The Stanley Industrial Alliance Stage to December 31, 2023
Tickets from $39 at 604-687-1644 or www.artsclub.com
Posted November 19, 2023
Is it silly? Of course it is: a baby boy crawls into Santa’s sleigh one Christmas morning, is taken to the North Pole where he’s raised by Santa’s elves. At age thirty and twice the size of everyone on the toy-making floor, Buddy thinks he’s an elf until he overhears a conversation and discovers he’s human. Oh, no!
Santa tells him his mother has died but his father, Walter Hobbs (Andrew Wheeler), works in the Empire State Building. So off to NYC goes Buddy the Elf, still dressed in yellow tights, green tunic, curly-toed boots and a silly little party hat.
With book by Thomas Meehan and Bob Martin, music by Matthew Sklar and lyrics by Chad Beguelin, is this Arts Club production fun? Oh, yes! Is the set design by Brian Ball fantastic? Absolutely. Lights by Itai Erdal? Bright and beautiful. Christine Reimer’s costumes? Amazing, especially the hilarious ones on Santa’s elves. And there are tap-dancing Santas choreographed by Julie Tomaino. Live music is provided by Ken Cormier and his eight-piece band. What more could anyone ask of a Christmas show?

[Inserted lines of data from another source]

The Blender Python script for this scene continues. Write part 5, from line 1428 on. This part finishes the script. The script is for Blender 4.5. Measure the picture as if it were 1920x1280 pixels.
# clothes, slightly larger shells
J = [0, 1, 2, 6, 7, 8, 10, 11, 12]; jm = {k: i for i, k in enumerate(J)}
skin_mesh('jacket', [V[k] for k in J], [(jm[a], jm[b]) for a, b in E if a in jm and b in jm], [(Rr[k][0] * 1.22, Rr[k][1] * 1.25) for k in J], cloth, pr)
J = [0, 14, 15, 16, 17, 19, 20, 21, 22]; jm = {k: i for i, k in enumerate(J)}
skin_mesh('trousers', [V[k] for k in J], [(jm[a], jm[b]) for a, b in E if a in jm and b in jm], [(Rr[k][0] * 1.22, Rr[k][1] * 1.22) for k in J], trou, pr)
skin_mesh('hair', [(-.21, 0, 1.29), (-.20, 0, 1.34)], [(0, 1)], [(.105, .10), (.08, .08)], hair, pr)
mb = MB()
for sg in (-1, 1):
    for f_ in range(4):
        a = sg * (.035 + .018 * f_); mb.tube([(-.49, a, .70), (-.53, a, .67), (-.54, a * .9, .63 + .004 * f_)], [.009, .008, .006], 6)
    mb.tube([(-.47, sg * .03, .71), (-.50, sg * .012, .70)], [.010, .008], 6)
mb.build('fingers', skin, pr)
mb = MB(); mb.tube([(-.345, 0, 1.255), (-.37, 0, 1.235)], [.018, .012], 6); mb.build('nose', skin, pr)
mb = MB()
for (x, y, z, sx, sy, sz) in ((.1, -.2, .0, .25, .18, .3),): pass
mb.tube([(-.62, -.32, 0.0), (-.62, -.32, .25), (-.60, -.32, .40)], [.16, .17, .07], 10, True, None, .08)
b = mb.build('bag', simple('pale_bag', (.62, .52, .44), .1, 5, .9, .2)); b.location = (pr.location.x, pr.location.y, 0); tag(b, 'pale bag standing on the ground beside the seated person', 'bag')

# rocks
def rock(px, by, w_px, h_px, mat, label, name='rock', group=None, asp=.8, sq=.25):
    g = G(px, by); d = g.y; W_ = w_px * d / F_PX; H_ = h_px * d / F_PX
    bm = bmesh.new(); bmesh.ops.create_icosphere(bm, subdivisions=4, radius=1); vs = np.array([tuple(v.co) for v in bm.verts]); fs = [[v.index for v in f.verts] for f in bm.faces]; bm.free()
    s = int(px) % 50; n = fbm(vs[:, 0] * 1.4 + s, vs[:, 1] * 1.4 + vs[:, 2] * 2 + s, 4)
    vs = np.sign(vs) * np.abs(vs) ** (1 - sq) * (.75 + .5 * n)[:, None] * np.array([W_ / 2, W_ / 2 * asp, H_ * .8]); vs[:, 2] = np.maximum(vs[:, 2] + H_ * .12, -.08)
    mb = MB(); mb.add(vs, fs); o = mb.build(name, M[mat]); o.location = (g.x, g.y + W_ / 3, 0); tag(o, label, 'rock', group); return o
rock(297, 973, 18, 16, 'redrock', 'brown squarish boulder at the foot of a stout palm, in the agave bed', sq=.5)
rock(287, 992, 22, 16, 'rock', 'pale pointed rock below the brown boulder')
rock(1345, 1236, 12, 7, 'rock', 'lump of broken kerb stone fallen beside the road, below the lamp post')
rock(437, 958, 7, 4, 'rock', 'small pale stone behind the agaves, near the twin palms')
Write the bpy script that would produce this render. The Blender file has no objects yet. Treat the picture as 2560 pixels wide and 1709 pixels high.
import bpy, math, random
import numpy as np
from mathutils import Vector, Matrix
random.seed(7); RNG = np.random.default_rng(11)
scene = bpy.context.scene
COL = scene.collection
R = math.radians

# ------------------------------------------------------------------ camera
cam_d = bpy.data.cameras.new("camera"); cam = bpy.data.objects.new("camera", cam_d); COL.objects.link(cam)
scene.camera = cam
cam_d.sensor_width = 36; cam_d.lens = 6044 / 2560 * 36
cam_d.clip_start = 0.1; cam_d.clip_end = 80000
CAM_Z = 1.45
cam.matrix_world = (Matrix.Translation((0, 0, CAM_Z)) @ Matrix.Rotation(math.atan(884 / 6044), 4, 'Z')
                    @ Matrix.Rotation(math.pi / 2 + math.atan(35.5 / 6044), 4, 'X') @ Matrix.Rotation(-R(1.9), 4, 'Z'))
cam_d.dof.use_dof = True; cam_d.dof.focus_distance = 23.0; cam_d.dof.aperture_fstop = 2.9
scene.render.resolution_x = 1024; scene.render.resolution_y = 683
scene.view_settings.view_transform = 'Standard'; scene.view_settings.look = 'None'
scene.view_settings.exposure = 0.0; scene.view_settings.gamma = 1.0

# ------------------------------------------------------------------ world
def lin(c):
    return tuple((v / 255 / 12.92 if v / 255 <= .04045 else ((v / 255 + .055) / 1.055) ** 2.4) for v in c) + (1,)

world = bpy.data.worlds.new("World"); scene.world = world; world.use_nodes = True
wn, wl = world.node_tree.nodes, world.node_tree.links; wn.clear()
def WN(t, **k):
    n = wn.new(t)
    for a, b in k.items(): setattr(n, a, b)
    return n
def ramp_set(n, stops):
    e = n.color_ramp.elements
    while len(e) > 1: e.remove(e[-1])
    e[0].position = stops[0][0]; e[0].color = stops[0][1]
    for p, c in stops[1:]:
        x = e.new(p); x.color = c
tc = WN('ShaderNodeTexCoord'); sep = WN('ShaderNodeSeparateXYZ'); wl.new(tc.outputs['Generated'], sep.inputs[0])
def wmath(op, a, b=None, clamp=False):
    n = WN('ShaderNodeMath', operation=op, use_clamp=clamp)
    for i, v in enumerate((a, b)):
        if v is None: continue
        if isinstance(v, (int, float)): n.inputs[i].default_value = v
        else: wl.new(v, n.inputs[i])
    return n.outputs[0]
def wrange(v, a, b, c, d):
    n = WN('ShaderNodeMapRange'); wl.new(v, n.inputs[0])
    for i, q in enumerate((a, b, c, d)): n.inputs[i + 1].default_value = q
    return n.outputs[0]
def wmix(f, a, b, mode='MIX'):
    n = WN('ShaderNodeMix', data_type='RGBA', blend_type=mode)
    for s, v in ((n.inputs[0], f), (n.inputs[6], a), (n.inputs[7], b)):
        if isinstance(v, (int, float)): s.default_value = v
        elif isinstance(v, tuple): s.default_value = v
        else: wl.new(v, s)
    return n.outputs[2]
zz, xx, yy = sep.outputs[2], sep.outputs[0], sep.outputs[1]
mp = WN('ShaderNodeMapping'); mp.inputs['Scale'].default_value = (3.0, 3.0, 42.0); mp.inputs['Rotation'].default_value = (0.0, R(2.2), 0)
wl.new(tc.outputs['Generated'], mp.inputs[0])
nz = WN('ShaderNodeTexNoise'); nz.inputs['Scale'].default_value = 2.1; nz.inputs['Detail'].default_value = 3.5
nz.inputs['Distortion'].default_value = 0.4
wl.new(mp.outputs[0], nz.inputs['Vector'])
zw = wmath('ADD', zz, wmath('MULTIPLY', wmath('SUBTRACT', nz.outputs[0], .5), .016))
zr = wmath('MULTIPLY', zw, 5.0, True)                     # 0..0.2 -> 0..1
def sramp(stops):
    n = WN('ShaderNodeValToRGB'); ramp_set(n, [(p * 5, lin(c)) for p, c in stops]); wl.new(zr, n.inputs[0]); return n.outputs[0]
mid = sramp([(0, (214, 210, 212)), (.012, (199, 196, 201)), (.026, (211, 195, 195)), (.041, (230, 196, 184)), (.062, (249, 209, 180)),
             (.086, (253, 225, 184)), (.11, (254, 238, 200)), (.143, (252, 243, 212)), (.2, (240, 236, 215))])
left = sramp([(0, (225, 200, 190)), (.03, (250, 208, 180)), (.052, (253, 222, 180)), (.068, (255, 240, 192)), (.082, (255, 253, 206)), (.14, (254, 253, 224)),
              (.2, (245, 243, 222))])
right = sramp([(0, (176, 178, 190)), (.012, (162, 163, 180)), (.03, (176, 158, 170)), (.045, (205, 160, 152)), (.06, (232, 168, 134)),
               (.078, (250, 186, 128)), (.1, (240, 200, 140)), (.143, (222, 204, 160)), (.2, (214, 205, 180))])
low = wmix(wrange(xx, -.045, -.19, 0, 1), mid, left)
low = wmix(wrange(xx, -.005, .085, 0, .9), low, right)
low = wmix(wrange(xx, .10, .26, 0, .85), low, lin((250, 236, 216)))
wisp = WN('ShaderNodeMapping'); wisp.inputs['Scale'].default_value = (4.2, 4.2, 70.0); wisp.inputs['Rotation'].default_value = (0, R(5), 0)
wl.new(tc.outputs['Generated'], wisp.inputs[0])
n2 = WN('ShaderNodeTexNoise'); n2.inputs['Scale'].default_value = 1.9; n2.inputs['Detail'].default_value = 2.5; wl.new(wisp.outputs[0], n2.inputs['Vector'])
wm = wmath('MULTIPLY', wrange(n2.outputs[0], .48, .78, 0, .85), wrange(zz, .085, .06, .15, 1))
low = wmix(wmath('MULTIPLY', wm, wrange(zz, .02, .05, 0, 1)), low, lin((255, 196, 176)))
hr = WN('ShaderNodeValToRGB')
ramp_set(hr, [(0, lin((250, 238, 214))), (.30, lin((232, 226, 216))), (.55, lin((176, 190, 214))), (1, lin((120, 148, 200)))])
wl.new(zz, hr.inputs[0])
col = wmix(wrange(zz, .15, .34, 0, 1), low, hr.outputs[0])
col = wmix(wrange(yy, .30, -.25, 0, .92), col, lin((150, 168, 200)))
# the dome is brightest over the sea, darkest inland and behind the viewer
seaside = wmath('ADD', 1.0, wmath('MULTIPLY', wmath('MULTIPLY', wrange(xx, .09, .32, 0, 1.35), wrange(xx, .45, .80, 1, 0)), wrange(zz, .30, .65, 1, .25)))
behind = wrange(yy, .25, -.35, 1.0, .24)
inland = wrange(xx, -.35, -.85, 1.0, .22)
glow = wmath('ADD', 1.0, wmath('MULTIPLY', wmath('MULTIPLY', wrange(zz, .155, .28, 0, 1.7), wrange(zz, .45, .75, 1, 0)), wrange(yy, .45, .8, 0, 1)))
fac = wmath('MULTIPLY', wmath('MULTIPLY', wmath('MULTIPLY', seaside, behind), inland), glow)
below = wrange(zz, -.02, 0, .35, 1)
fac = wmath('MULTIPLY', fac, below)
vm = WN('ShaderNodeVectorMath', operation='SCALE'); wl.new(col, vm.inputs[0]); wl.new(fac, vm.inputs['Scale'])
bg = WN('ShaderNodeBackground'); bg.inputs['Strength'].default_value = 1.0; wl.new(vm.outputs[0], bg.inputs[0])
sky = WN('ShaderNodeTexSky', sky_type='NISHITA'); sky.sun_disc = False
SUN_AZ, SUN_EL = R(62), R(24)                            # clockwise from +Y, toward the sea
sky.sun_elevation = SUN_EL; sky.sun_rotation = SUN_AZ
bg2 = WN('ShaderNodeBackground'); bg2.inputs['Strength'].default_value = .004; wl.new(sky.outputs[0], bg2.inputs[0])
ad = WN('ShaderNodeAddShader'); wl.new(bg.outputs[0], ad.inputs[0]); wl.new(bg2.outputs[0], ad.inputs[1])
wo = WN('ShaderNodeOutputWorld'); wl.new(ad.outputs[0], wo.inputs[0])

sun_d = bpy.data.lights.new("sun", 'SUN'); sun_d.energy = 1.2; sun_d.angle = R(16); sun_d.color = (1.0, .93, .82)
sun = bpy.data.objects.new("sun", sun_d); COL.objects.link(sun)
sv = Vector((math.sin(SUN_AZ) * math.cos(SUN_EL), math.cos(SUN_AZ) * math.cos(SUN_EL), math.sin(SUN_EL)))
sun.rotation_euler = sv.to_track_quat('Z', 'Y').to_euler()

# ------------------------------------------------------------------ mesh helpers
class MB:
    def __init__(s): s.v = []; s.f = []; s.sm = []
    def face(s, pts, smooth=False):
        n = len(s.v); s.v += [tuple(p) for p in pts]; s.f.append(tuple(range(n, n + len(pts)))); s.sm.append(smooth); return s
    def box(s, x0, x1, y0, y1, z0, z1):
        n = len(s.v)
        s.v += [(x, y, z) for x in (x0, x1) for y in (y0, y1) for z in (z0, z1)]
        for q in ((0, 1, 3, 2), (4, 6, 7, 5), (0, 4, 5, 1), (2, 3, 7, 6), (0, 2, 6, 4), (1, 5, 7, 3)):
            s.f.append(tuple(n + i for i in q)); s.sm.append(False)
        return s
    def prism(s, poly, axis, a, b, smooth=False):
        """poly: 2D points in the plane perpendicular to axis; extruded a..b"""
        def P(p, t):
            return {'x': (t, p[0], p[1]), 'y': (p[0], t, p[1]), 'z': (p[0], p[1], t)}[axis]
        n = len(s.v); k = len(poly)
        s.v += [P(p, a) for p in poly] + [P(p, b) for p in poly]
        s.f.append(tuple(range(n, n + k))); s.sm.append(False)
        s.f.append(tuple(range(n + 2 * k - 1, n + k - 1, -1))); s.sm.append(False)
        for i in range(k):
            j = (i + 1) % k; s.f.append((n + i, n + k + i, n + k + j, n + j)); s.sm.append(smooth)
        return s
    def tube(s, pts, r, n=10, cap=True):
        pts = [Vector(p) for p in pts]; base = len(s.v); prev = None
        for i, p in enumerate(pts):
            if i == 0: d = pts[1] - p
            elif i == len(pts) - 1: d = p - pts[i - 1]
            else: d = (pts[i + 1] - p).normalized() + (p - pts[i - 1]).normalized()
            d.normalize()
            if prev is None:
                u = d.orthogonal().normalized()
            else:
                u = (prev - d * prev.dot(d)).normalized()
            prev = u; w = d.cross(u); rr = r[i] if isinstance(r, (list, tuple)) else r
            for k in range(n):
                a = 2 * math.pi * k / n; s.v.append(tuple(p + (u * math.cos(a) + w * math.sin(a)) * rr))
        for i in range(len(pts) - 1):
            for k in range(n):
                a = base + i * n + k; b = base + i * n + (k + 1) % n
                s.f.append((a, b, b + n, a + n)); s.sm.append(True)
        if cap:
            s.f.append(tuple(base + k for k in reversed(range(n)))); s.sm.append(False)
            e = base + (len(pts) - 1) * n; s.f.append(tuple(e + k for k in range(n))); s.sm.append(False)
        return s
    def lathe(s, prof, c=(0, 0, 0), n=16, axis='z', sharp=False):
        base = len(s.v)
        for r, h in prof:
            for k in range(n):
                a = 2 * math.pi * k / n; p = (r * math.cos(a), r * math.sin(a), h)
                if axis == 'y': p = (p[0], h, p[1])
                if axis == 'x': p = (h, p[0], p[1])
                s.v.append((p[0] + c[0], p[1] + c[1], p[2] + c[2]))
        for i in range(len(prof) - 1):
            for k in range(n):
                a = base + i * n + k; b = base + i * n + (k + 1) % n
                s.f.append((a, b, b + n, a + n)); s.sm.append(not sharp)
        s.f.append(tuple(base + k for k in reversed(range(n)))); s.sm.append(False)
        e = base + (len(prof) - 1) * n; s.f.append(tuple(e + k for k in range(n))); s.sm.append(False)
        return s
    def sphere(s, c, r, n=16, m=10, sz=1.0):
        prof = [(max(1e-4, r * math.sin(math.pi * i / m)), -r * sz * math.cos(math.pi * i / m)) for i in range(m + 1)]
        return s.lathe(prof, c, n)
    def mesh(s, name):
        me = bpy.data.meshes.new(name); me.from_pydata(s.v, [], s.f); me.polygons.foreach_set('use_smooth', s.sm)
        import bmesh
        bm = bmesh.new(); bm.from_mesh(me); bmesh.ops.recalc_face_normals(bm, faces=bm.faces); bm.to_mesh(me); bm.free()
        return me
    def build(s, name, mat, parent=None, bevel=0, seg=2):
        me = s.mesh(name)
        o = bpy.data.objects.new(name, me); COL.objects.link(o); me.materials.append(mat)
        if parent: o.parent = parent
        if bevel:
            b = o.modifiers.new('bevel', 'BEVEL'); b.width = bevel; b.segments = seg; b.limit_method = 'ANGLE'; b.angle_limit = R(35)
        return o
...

Elf: The Musical requires a totally charismatic performer as Buddy and director Stephen Drover went for the top of the line: Andrew McNee not only portrays Buddy, he convinces us he is Buddy: gangly, delightfully naïve, sweetly romantic, goofily awestruck at the ‘real’ world, saddened and then angered at the lack of Christmas spirit. There are people, Buddy finds out, who don’t believe in Santa. Every gesture, every look of bewilderment or happiness or amazement – McNee has it all. He gives us a Buddy we adore.
Layered on all of this is a romance for the grownups. It’s love at first sight for Buddy when he meets Jovie (Eva Tavares), a street-hardened, Santa-denying beauty. Although petite, Tavares has a voice that rocks the Stanley when she sings “Never Fall in Love With An Elf” after Buddy keeps her waiting two-and-a-half hours for their date.
It being a Christmas show, Buddy’s father Walter is a Scrooge-like character who, not at all surprisingly, has a change of heart just like Ebenezer. Wheeler’s Walter is gruff and mean and breaks Buddy’s heart when he hollers, “Get outta my life – forever!” There were those in the audience the night I attended who called out, “Aw” in sympathy for Buddy. And I don’t think they were kids.
And again, being a Christmas story, there’s family: Walter’s second wife Emily (Sharon Crandall) and Buddy’s step-brother Michael (Rickie Wang), a sweet-voiced youngster with an already impressive film, stage and tv resumé.
The character narrating this story is Santa himself. Tom Pickett makes a warm, slightly sly Santa – one who dodges Mrs. Claus when he wants to watch a ballgame on TV. He also confesses to forgetting New Zealand one Christmas. Bad Santa.
Actor Scott Bellis turns up in some surprising places and Elf: The Musical is one of them; he first appears as a souvlaki vendor on the NYC street and later as the super nasty Mr. Greenway. Bellis is one of those performers that, no matter how small the role, you can’t take your eyes off them. Plus he makes some weird and wonderful dance moves.
Meghan Anderssen, as Walter’s secretary Deb, is so fresh and funny with her killer laugh. She tap-dances up a storm, too. While skeptical at first about who Buddy is, Deb nevertheless is kind to him when everyone else is critical and dismissive. Right from the start, Deb embodies the spirit of Christmas.
And therein lies the show’s appeal: kindness, generosity of spirit and joy which is hard to come by these days. Indeed I felt some pangs of guilt as I left the theatre: here we are, safely tucked away in paradise, while wars wage elsewhere. What’s the message here? Celebrate what there is to celebrate while being completely mindful that we are blessed.